§ What the task asks:
Reproduce exactly the lines below, from the first through the one containing "sc.cycles.caustics_refractive = False", and nothing more.

(Scripts that build scenes)
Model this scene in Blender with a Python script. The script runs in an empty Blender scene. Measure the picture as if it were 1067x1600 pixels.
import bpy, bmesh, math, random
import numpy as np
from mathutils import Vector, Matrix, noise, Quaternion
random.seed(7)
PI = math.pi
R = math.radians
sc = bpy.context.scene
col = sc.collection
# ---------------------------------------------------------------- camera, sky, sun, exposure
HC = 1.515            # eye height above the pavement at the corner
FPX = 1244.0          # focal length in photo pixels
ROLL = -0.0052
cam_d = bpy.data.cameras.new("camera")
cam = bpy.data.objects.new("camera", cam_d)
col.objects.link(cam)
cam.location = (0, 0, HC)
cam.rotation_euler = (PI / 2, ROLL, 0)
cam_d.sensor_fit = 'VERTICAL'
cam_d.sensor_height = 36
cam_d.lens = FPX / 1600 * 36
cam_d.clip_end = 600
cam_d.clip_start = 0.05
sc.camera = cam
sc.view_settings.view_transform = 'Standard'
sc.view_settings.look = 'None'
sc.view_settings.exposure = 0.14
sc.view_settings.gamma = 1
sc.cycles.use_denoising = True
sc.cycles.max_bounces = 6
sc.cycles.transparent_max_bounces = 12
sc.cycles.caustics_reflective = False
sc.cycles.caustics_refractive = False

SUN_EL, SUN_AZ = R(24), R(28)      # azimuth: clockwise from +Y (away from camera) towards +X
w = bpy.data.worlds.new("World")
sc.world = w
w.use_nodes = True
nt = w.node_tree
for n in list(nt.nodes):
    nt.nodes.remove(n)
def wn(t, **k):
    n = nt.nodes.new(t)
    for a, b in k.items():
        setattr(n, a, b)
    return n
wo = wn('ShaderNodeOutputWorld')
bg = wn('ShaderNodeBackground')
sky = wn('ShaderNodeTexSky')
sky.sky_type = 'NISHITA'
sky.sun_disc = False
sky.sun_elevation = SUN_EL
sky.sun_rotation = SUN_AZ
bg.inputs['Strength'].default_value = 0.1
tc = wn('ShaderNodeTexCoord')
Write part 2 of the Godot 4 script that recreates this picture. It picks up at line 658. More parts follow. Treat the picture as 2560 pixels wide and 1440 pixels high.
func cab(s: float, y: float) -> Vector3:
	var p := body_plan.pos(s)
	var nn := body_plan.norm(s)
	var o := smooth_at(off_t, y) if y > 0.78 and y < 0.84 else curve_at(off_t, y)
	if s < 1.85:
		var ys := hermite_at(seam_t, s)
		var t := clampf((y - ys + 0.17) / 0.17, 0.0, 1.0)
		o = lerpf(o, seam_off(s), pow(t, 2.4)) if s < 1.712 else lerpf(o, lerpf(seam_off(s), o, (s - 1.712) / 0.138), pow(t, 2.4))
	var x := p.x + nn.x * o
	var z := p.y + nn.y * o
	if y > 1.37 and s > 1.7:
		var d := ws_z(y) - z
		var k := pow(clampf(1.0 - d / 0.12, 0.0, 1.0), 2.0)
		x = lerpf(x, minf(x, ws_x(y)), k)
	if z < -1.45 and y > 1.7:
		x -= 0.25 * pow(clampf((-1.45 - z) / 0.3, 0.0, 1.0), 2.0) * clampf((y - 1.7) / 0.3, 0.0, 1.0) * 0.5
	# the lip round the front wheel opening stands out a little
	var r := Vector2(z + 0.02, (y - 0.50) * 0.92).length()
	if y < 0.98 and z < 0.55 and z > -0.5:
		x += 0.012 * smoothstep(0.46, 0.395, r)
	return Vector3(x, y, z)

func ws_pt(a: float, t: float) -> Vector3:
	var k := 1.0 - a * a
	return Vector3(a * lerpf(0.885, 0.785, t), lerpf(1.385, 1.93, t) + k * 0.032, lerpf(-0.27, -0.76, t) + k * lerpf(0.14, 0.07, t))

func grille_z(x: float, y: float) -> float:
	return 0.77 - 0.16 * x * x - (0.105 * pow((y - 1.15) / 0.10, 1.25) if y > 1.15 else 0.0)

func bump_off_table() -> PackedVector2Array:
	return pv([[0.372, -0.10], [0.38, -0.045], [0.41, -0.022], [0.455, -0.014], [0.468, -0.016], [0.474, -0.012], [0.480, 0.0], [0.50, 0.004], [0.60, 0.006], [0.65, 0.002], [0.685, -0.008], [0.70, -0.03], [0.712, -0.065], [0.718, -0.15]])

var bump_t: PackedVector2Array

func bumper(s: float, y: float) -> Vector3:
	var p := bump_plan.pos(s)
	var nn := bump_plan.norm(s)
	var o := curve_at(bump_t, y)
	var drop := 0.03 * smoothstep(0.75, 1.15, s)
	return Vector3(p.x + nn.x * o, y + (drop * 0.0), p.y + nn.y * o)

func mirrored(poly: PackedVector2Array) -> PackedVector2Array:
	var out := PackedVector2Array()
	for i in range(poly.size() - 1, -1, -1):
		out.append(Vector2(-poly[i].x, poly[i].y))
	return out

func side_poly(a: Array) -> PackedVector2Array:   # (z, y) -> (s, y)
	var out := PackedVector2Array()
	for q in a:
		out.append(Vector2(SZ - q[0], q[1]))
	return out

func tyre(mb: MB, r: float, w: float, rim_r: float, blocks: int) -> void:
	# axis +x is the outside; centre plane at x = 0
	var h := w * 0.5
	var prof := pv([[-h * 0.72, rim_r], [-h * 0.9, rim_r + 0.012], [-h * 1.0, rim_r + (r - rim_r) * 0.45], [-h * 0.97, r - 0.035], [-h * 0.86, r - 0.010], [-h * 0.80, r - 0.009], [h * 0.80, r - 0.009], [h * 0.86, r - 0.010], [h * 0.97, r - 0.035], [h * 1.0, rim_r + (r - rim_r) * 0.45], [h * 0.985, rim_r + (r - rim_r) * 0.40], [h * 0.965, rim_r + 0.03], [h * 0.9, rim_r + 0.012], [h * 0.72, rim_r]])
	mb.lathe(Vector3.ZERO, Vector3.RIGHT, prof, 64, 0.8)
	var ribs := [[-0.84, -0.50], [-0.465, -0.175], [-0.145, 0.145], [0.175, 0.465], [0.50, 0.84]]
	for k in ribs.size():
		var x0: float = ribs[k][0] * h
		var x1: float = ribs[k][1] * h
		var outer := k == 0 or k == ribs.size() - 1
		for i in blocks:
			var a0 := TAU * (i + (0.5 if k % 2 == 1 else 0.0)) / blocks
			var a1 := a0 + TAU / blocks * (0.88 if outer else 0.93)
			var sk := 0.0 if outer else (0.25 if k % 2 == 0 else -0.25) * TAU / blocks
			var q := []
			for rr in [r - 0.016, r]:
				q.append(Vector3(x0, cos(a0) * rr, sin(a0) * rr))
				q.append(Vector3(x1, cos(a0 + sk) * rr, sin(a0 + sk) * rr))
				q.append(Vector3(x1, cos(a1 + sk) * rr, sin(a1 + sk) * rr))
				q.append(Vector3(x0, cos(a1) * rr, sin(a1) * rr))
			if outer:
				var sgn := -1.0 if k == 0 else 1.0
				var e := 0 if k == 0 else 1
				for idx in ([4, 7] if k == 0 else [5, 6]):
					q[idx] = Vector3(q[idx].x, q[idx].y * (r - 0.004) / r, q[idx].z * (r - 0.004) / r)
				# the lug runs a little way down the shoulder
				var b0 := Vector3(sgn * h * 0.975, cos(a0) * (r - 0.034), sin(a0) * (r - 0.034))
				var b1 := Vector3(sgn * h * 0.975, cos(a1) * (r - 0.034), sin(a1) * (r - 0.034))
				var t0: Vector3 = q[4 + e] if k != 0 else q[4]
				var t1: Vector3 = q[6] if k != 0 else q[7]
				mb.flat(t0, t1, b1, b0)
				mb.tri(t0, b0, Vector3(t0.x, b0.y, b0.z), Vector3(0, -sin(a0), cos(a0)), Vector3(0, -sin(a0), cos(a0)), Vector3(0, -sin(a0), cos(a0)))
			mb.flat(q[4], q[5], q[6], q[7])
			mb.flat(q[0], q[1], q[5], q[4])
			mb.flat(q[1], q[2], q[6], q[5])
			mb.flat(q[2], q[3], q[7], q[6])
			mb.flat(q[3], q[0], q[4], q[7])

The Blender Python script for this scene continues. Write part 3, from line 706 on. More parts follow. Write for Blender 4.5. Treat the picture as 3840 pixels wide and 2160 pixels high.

§ Response to this task:
Model this scene in Blender with a Python script. The script runs in an empty Blender scene. Measure the picture as if it were 1067x1600 pixels.
import bpy, bmesh, math, random
import numpy as np
from mathutils import Vector, Matrix, noise, Quaternion
random.seed(7)
PI = math.pi
R = math.radians
sc = bpy.context.scene
col = sc.collection
# ---------------------------------------------------------------- camera, sky, sun, exposure
HC = 1.515            # eye height above the pavement at the corner
FPX = 1244.0          # focal length in photo pixels
ROLL = -0.0052
cam_d = bpy.data.cameras.new("camera")
cam = bpy.data.objects.new("camera", cam_d)
col.objects.link(cam)
cam.location = (0, 0, HC)
cam.rotation_euler = (PI / 2, ROLL, 0)
cam_d.sensor_fit = 'VERTICAL'
cam_d.sensor_height = 36
cam_d.lens = FPX / 1600 * 36
cam_d.clip_end = 600
cam_d.clip_start = 0.05
sc.camera = cam
sc.view_settings.view_transform = 'Standard'
sc.view_settings.look = 'None'
sc.view_settings.exposure = 0.14
sc.view_settings.gamma = 1
sc.cycles.use_denoising = True
sc.cycles.max_bounces = 6
sc.cycles.transparent_max_bounces = 12
sc.cycles.caustics_reflective = False
sc.cycles.caustics_refractive = False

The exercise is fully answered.